La calidad del gasto

Los decepcionantes resultados de los estudiantes secundarios en el operativo Aprender que difundió esta semana el gobierno rionegrino vuelven a demostrar que la mejora del sistema educativo, y del Estado argentino en general, no es sólo un tema de mayor gasto público, sino que a menudo se trata de la gestión eficiente de sus recursos.

El sector educativo argentino ha sido uno de los mayores beneficiarios del fuerte aumento de la expansión del Estado en la última década, sin que esto necesariamente haya redundado en una mejora de la calidad del aprendizaje, y en algunos casos todo lo contrario, evidentes retrocesos.

La ministra de Educación Mónica Silva admitió su preocupación por que más del 50% de los estudiantes de quinto año está por debajo del nivel básico en Matemática y Lengua.

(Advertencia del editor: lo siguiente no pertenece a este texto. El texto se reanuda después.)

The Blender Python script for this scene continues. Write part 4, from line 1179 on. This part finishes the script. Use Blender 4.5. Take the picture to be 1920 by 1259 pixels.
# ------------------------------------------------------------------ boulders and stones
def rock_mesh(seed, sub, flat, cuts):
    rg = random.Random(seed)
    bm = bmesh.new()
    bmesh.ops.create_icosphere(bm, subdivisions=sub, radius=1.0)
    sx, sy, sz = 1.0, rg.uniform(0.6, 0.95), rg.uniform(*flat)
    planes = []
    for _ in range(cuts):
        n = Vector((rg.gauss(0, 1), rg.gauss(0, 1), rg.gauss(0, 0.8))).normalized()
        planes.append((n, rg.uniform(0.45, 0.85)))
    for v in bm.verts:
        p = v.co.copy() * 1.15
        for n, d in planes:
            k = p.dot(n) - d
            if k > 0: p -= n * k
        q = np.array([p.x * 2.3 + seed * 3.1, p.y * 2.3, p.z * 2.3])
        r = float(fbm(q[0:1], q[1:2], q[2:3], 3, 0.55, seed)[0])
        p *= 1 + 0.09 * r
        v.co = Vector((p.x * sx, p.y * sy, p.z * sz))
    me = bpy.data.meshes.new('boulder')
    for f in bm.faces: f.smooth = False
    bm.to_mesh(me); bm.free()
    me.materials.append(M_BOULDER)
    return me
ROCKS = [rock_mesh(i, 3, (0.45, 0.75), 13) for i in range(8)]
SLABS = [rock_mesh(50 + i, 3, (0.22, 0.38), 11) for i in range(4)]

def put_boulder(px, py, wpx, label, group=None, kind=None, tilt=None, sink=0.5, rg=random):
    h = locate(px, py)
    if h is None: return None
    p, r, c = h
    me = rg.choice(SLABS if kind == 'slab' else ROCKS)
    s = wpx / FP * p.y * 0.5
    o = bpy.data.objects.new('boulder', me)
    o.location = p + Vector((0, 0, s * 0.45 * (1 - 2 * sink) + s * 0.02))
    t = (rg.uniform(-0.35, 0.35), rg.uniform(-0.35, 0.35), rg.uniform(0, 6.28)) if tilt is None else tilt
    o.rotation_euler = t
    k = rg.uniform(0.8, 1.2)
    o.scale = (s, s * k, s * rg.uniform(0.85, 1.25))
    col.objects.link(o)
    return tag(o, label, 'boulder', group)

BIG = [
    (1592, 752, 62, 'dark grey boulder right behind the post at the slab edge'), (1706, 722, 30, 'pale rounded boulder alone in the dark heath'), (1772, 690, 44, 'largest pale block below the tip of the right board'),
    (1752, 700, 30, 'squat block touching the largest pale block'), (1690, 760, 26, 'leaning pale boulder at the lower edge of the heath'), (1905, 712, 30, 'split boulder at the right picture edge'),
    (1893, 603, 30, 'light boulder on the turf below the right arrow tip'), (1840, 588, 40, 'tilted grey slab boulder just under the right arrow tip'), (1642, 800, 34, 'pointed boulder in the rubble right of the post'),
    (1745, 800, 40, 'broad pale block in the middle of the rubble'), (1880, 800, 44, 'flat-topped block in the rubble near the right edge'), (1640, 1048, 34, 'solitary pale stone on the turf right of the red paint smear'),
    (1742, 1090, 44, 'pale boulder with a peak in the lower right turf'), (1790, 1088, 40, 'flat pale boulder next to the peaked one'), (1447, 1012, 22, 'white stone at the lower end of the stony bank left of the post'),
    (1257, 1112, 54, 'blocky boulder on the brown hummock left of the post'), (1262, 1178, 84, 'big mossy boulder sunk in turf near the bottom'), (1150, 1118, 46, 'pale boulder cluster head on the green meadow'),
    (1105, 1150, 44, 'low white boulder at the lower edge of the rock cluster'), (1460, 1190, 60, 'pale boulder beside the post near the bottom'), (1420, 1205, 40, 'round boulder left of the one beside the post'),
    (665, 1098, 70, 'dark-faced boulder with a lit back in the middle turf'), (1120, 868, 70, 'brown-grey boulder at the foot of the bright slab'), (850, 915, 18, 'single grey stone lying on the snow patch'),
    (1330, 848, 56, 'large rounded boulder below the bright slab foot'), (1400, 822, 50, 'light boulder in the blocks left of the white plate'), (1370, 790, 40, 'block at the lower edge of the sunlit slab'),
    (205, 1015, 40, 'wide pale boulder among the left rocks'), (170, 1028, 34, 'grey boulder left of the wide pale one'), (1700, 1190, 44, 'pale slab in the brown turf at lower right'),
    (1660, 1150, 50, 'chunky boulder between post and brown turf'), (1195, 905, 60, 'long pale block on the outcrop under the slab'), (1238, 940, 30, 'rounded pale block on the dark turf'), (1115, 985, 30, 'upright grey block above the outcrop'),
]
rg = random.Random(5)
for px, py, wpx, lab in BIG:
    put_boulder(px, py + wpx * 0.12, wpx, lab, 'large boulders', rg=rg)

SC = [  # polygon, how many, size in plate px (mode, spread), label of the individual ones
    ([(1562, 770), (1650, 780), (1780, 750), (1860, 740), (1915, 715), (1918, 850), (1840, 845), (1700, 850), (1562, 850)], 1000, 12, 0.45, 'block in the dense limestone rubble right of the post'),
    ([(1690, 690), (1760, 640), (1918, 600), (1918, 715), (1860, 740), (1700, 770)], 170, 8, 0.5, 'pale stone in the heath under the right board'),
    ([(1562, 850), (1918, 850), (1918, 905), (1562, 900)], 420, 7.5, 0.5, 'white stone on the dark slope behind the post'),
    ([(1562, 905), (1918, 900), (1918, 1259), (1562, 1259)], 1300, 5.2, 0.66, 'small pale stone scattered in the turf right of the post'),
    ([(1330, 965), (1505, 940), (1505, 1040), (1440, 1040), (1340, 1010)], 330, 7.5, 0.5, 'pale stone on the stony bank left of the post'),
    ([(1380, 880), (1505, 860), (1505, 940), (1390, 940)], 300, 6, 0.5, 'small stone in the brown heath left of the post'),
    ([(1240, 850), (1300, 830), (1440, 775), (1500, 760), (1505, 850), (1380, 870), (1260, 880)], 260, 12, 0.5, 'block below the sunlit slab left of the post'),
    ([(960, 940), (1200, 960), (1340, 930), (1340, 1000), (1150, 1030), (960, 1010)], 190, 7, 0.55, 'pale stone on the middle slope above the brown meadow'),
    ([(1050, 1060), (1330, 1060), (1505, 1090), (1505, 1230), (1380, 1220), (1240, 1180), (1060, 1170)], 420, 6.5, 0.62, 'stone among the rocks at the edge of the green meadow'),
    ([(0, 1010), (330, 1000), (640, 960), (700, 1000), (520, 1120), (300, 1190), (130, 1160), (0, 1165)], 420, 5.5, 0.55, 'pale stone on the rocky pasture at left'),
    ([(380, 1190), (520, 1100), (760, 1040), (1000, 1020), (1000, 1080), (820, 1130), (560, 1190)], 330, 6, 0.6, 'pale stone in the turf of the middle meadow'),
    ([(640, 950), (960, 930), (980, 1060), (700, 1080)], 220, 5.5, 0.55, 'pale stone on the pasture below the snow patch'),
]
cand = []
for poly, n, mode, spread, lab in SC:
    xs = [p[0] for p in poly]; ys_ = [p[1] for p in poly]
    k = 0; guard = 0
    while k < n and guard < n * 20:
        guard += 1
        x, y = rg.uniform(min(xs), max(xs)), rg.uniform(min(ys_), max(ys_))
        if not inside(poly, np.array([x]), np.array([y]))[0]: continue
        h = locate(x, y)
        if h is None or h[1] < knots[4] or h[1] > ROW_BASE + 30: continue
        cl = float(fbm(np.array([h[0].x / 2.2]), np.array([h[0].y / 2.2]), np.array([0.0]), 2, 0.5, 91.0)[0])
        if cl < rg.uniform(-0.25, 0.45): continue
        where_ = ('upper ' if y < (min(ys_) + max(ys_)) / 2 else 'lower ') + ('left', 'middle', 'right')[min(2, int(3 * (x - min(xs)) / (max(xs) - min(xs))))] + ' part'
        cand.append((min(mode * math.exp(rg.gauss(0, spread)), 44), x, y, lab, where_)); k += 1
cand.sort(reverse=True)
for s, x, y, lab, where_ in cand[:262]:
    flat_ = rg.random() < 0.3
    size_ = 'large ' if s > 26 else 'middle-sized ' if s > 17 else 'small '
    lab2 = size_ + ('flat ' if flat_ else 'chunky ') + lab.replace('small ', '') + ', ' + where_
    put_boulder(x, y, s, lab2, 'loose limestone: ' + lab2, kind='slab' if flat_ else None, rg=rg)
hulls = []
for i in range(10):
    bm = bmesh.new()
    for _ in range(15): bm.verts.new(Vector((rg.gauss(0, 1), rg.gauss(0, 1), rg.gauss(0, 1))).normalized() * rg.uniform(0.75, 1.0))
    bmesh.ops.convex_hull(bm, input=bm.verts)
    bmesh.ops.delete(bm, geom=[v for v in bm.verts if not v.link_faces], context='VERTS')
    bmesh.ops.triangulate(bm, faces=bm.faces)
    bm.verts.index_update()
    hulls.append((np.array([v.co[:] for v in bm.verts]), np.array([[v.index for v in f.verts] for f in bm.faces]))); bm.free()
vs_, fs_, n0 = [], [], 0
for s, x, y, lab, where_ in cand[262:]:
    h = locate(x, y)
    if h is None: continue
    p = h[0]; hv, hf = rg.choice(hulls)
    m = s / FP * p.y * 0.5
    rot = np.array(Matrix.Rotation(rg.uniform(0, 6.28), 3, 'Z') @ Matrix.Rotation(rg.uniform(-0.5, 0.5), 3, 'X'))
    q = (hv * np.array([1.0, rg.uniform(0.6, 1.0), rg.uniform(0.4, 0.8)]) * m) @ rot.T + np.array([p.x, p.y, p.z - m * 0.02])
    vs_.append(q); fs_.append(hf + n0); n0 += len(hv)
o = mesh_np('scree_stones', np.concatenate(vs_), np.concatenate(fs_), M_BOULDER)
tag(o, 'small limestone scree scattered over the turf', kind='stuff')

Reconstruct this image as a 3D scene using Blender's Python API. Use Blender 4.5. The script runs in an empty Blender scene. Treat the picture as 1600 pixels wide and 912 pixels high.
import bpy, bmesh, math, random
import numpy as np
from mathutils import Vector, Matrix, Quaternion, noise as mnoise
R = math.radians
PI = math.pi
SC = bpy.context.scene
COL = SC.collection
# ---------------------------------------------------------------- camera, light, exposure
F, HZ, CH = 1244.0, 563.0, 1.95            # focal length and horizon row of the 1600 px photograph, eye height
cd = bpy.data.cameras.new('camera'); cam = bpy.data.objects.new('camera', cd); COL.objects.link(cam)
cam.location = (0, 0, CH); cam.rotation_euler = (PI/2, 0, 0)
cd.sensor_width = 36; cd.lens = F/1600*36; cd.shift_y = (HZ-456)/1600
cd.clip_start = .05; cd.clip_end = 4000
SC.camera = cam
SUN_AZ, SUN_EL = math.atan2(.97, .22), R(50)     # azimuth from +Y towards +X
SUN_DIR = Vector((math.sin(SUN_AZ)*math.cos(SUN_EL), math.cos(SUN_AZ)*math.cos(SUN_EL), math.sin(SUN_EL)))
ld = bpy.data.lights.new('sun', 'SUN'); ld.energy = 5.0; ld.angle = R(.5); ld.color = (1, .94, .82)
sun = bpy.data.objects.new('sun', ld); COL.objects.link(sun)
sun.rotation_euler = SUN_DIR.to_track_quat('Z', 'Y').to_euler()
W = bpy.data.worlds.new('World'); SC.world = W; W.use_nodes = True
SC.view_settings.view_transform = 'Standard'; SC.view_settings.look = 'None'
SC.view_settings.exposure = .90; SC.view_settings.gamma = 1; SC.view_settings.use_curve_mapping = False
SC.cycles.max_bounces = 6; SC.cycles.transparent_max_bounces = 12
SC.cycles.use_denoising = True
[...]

La tendencia sigue la lógica del nivel nacional, donde el 46% de los estudiantes tiene capacidades limitadas de lectura y casi el 70% serios problemas en Matemática. Esto, pese a que según cifras del Instituto para el Desarrollo Social de la Argentina (Idesa) la meta de alcanzar un 6% del PBI en educación pública se logró en el 2010, y entre 2006 y 2016 el salario docente promedio se incrementó un 50% por encima de la inflación, los cargos docentes aumentaron casi un 20% y la matrícula en escuelas públicas bajó un 8%. Es decir, en teoría, más docentes y mejor pagos, con mejor infraestructura, para enseñar a menor cantidad de alumnos.

Pero los promedios suelen ser mentirosos. Sucede que, mientras los maestros comprometidos con una mejor educación de sus alumnos siguen ganando poco, buena parte de los recursos va a parar al personal de aparatos administrativos, además de los fondos que se escurren por los abusos de los laxos sistemas de suplencias, subrogancias y otro tipo de licencias que carecen de mínimos controles y sistemas de premios y castigos.

Esta problemática se replica en todo el aparato estatal. Según el economista Roberto Cachanosky, el gasto público consolidado (el de Nación, provincias y municipios) con relación al PBI llegaba al 29% en la década de los 80 y llegó al 48% del PBI en el 2016 con un promedio del 30/35% en todo el periodo. La principal fuente del gasto público en el país la constituyen los empleados públicos, que representan el 14% del presupuesto nacional pero en las provincias llegan al 65% de las cuentas provinciales y municipales.

Otros estudios, focalizados en las provincias, señalan que entre 2004 y 2015 el empleo público en los distritos aumentó un 36% por encima del crecimiento poblacional.

La participación del empleo público sobre el total de ocupados del país (menos de un 20%) pone a la Argentina por encima de la mayoría de los países de la región, excepto Venezuela, pero por debajo de países más desarrollados. El problema en realidad no es la cantidad de empleados, sino la calidad del recurso humano, su distribución, los criterios de selección y los sistemas de premios, sanciones y ascensos, entre otros.

Lo mismo ocurre con otro de los componentes principales del gasto público argentino, como los subsidios. De nuevo, todos los países subsidian actividades y sin duda muchos en mayores niveles que la Argentina. El tema es verificar si estos recursos llegan a quienes los necesitan, los sectores más desfavorecidos, o si se están desviando recursos hacia corporaciones y sectores que aprovechan las falencias del sistema para aumentar sus ingresos de forma artificial.

Mientras se discute si recortar presupuestos o subir impuestos para financiar el gasto actual poco se habla de la calidad del gasto público. La clase dirigente argentina debiera poder consensuar políticas de Estado de austeridad fiscal, terminar con el uso faccioso y clientelar del Estado, eliminar la superposición de funciones entre las provincias y Nación y desmantelar la compleja trama de impuestos distorsivos, entre otros. Todos factores que han generado un sistema público que, lejos de cumplir las funciones de intervención y asistencia a su población y sector productivo, termina siendo una maraña burocrática que contribuye a la baja productividad e ineficiencia de toda la economía nacional, con las consecuencias de inequidad social y pobreza ya conocidas.